El primer paso y el más imprescindible, por lo tanto, para iniciar con fruto espiritual el itinerario pascual es el de la oración que abre las puertas del alma a ese Jesús, a ese Jesucristo, que quiere entrar en nuestros corazones y en nuestras vidas como nuestro Salvador y Redentor. Son muchos los maestros cristianos de la vida de oración a los que podemos acudir para renovar el espíritu, las formas y métodos de nuestra oración personal. ¿Cómo no citar una vez más a San Ignacio de Loyola, a Santa Teresa de Jesús y a San Juan de la Cruz?

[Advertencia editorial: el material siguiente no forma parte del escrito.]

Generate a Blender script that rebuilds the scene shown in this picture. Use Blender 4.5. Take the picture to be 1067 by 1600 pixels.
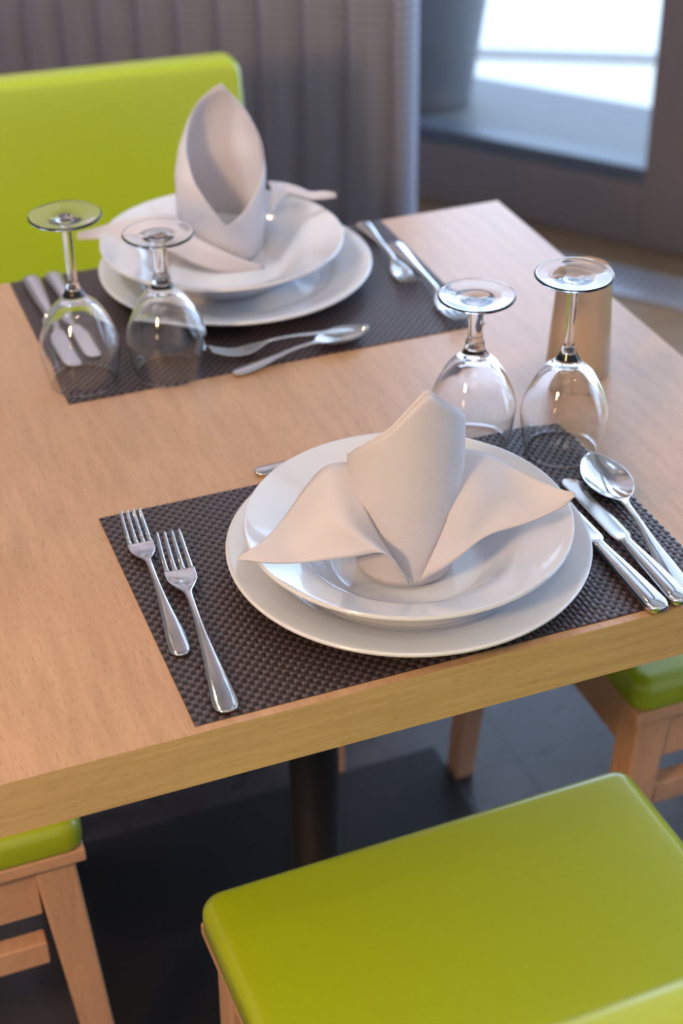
import bpy, bmesh, math, random
from mathutils import Vector, Matrix
R = math.radians
random.seed(4)
S = bpy.context.scene
for o in list(bpy.data.objects): bpy.data.objects.remove(o)
C = S.collection

# ------------------------------------------------------------------ camera
T = 0.75                                    # height of the table top above the floor
cam_d = bpy.data.cameras.new('camera'); cam = bpy.data.objects.new('camera', cam_d); C.objects.link(cam)
S.camera = cam
cam_d.sensor_fit = 'VERTICAL'; cam_d.sensor_height = 36; cam_d.lens = 56.21
cam_d.clip_start = .02
_pitch, _yaw, _roll = -.59191, -.3595, -.01412
_cp, _sp, _cy, _sy = math.cos(_pitch), math.sin(_pitch), math.cos(_yaw), math.sin(_yaw)
_fw = Vector((-_sy*_cp, _cy*_cp, _sp)); _r = Vector((_cy, _sy, 0)); _u = _r.cross(_fw)
_r2 = _r*math.cos(_roll) + _u*math.sin(_roll); _u2 = _u*math.cos(_roll) - _r*math.sin(_roll)
_m = Matrix((_r2, _u2, -_fw)).transposed().to_4x4()
_m.translation = Vector((-.20941, -.86887, .78468 + T))
cam.matrix_world = _m
cam_d.dof.use_dof = True; cam_d.dof.focus_distance = 1.27; cam_d.dof.aperture_fstop = 4.2

# ------------------------------------------------------------------ world, lights, exposure
S.view_settings.view_transform = 'Standard'; S.view_settings.look = 'None'
S.view_settings.gamma = 1; S.view_settings.use_curve_mapping = False
S.view_settings.exposure = 0.0
W = bpy.data.worlds.new('sky'); S.world = W; W.use_nodes = True
bg = W.node_tree.nodes['Background']; bg.inputs[0].default_value = (.50, .69, 1, 1); bg.inputs[1].default_value = 5.2

# window wall frame: origin on the floor at the frame, DW runs along the wall to the right, NW points outdoors
WA = Vector((1.4673, 2.2176, 0)); DW = Vector((.61978, -.78478, 0)); NW = Vector((.78478, .61978, 0))
AZ = math.atan2(DW.y, DW.x)
BAYS = [(-1.9, .235), (.36, 2.25), (2.43, 4.2)]
GZ0, GZ1 = .18, 3.25                         # glass from, glass to
def area(name, loc, size, power, col, aim=None, size_y=None, portal=False, spread=None):
    l = bpy.data.lights.new(name, 'AREA'); l.shape = 'RECTANGLE' if size_y else 'DISK'; l.size = size
    if size_y: l.size_y = size_y
    l.energy = power; l.color = col
    if portal: l.cycles.is_portal = True
    if spread: l.spread = spread
    o = bpy.data.objects.new(name, l); C.objects.link(o); o.location = loc
    d = (Vector(aim) - Vector(loc)) if aim else Vector((0, 0, -1))
    o.rotation_euler = d.to_track_quat('-Z', 'Y').to_euler()
    return o
for s0, s1 in BAYS:
    c_ = WA + DW*((s0 + s1)/2) + NW*.13 + Vector((0, 0, (GZ0 + GZ1)/2))
    area('window_portal', c_, s1 - s0, 1, (1, 1, 1), aim=c_ - NW, size_y=GZ1 - GZ0, portal=True)
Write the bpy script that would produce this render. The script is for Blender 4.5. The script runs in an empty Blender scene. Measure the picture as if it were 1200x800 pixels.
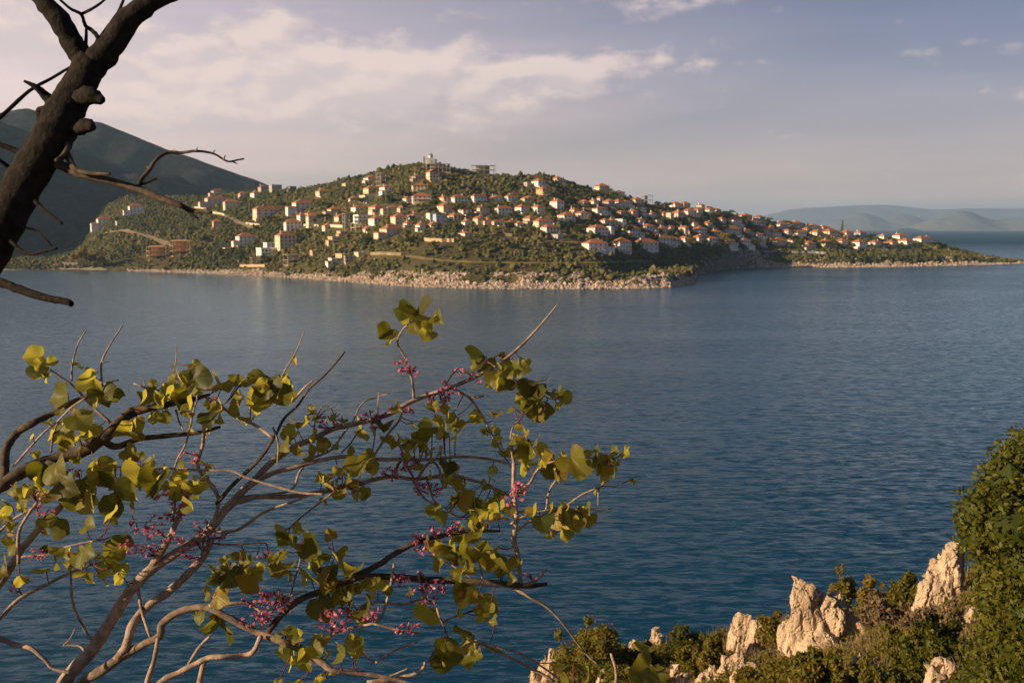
import bpy, bmesh, math, random
import numpy as np
from mathutils import Vector, Matrix, noise as mnoise
random.seed(7)
rng = np.random.default_rng(11)
S = bpy.context.scene
COL = S.collection
R = math.radians

# ------------------------------------------------------------------ camera, sky, sun, exposure
FPX = 1167.0                      # focal length in photo pixels (1200 wide)
PITCH = math.atan(133.0 / FPX)    # sea horizon sits 133 px above the middle of the photo
CAMZ = 45.0
SUN_AZ, SUN_EL = -113.0, 17.5      # degrees from the view direction (+y), negative is towards -x

cam_d = bpy.data.cameras.new('camera')
cam = bpy.data.objects.new('camera', cam_d)
COL.objects.link(cam)
cam.location = (0, 0, CAMZ)
cam.rotation_euler = (R(90) - PITCH, 0, 0)
cam_d.sensor_width = 36.0
cam_d.lens = 36.0 * FPX / 1200.0
cam_d.clip_start = 0.05
cam_d.clip_end = 120000
cam_d.dof.use_dof = True
cam_d.dof.focus_distance = 2.6
cam_d.dof.aperture_fstop = 13.0
S.camera = cam

S.view_settings.view_transform = 'Standard'
S.view_settings.look = 'None'
S.view_settings.exposure = 0.72
S.view_settings.gamma = 1.0
S.render.engine = 'CYCLES'
S.cycles.use_denoising = True
try:
    S.cycles.denoiser = 'OPENIMAGEDENOISE'
except Exception:
    pass
S.cycles.max_bounces = 7
S.cycles.transparent_max_bounces = 6
S.cycles.volume_bounces = 1
S.cycles.caustics_reflective = False
S.cycles.caustics_refractive = False

class NT:
    """small node-tree helper"""
    def __init__(self, tree):
        self.t = tree
        tree.nodes.clear()
    def n(self, kind, **kw):
        nd = self.t.nodes.new(kind)
        for k, v in kw.items():
            if k.startswith('i_'):
                key = k[2:]
                key = int(key) if key.isdigit() else key.replace('_', ' ')
                self.put(nd.inputs[key], v)
            else:
                setattr(nd, k, v)
        return nd
    def put(self, sock, v):
        if isinstance(v, bpy.types.NodeSocket):
            self.t.links.new(v, sock)
        else:
            sock.default_value = v
    def m(self, op, a, b=0.0, c=None, clamp=False):
        nd = self.t.nodes.new('ShaderNodeMath')
        nd.operation = op
        nd.use_clamp = clamp
        self.put(nd.inputs[0], a)
        self.put(nd.inputs[1], b)
        if c is not None:
            self.put(nd.inputs[2], c)
        return nd.outputs[0]
    def mix(self, f, a, b, blend='MIX'):
        nd = self.t.nodes.new('ShaderNodeMix')
        nd.data_type = 'RGBA'
        nd.blend_type = blend
        self.put(nd.inputs[0], f)
        self.put(nd.inputs[6], a)
        self.put(nd.inputs[7], b)
        return nd.outputs[2]
    def smooth(self, x, lo, hi):
        nd = self.t.nodes.new('ShaderNodeMapRange')
        nd.interpolation_type = 'SMOOTHSTEP'
        self.put(nd.inputs[0], x)
        nd.inputs[1].default_value = lo
        nd.inputs[2].default_value = hi
        return nd.outputs[0]
    def noise(self, vec, scale, detail=4.0, rough=0.55, dist=0.0):
        nd = self.t.nodes.new('ShaderNodeTexNoise')
        self.put(nd.inputs['Vector'], vec)
        nd.inputs['Scale'].default_value = scale
        nd.inputs['Detail'].default_value = detail
        nd.inputs['Roughness'].default_value = rough
        nd.inputs['Distortion'].default_value = dist
        return nd.outputs[0]
    def link(self, a, b):
        self.t.links.new(a, b)

world = bpy.data.worlds.new('World')
S.world = world
world.use_nodes = True
W = NT(world.node_tree)
wout = W.n('ShaderNodeOutputWorld')
sky = W.n('ShaderNodeTexSky', sky_type='NISHITA', sun_disc=False)
sky.sun_elevation = R(SUN_EL)
sky.sun_rotation = R(SUN_AZ)
sky.altitude = 50
sky.air_density = 1.0
sky.dust_density = 1.0
sky.ozone_density = 3.0
tc = W.n('ShaderNodeTexCoord')
sep = W.n('ShaderNodeSeparateXYZ', i_0=tc.outputs['Generated'])
dx, dy, dz = sep.outputs
az = W.m('ARCTAN2', dx, dy)
el = W.m('ARCSINE', dz)
def sky_az(px): return math.atan((px - 600) / FPX)
def sky_el(py): return math.atan((267 - py) / FPX)
blobs = [  # cloud banks: px, py, half width, half height, weight
    (560, 86, 150, 26, 0.34), (430, 86, 80, 30, 0.28), (660, 84, 80, 16, 0.20), (340, 52, 75, 28, 0.28), (250, 100, 120, 36, 0.30), (60, 60, 120, 30, 0.36),
    (775, 8, 95, 22, 0.46), (170, 150, 170, 26, 0.24), (430, 130, 210, 30, 0.27), (640, 112, 110, 16, 0.16),
    (880, 85, 60, 8, 0.12), (-250, 30, 260, 70, 0.4), (30, 8, 130, 16, 0.2), (250, 12, 110, 10, 0.2)]
def cloud_density(az_, el_):
    total = None
    for px, py, hw, hh, wt in blobs:
        u = W.m('DIVIDE', W.m('SUBTRACT', az_, sky_az(px)), hw / FPX)
        v = W.m('DIVIDE', W.m('SUBTRACT', el_, sky_el(py)), hh / FPX)
        g = W.m('MULTIPLY', W.m('EXPONENT', W.m('MULTIPLY', W.m('ADD', W.m('MULTIPLY', u, u), W.m('MULTIPLY', v, v)), -1.0)), wt)
        total = g if total is None else W.m('ADD', total, g)
    vec = W.n('ShaderNodeCombineXYZ', i_0=az_, i_1=W.m('MULTIPLY', el_, 2.0), i_2=0.37).outputs[0]
    n = W.m('ADD', W.m('MULTIPLY', W.noise(vec, 8.0, 3.0, 0.5, 0.2), 0.45), W.m('MULTIPLY', W.noise(vec, 24.0, 8.0, 0.6, 0.15), 0.55))
    return W.m('ADD', W.m('MULTIPLY', W.m('SUBTRACT', n, 0.5), 1.45), total)
dens = cloud_density(az, el)
dens2 = cloud_density(W.m('ADD', az, -0.010), W.m('ADD', el, 0.013))       # a little nearer the sun: thinner there means lit here
cover = W.smooth(dens, 0.10, 0.38)
litf = W.smooth(W.m('SUBTRACT', dens, dens2), -0.13, 0.17)
ccol = W.mix(litf, (7.3, 6.0, 6.0, 1), (9.3, 7.4, 6.6, 1))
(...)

Son guías segurísimos y luminosos para cualquier cristiano que quiera intentar de nuevo el camino de una renovada vida de oración. Lo son también para los que quieran salir de las crisis y vacilaciones interiores y de los dramas más profundos de sus existencias frustradas y rotas: creyentes o no creyentes. La lectura del Libro de la Vida de Santa Teresa de Jesús sirvió para que una de las mujeres más lúcidas y apasionantes del siglo XX −¡nuestro tiempo!−, pionera en la búsqueda y hallazgo de vías nuevas de luz y de esperanza para este hombre atormentado, ultrajado y roto del inmediato ayer y de hoy, se convirtiese y se transformase por el profundo conocimiento del Misterio de la Cruz de Cristo en Santa Teresa Benedicta de la Cruz, Co-Patrona de Europa. Por lo demás, seguir fielmente las prescripciones de los libros litúrgicos resulta también pastoralmente hablando, el mejor y más fructífero método, para renovarse en la vida y vivificante experiencia de la oración comunitaria de la Iglesia.
¡Estos son los verdaderos caminos de la Cuaresma! Por ellos queremos y debemos transitar en este tiempo cuaresmal que acabamos de inaugurar al lado de la Virgen, Madre del Redentor, Madre de la Iglesia y Madre nuestra: ¡Virgen de La Almudena! A Ella nos encomendamos con confianza filial.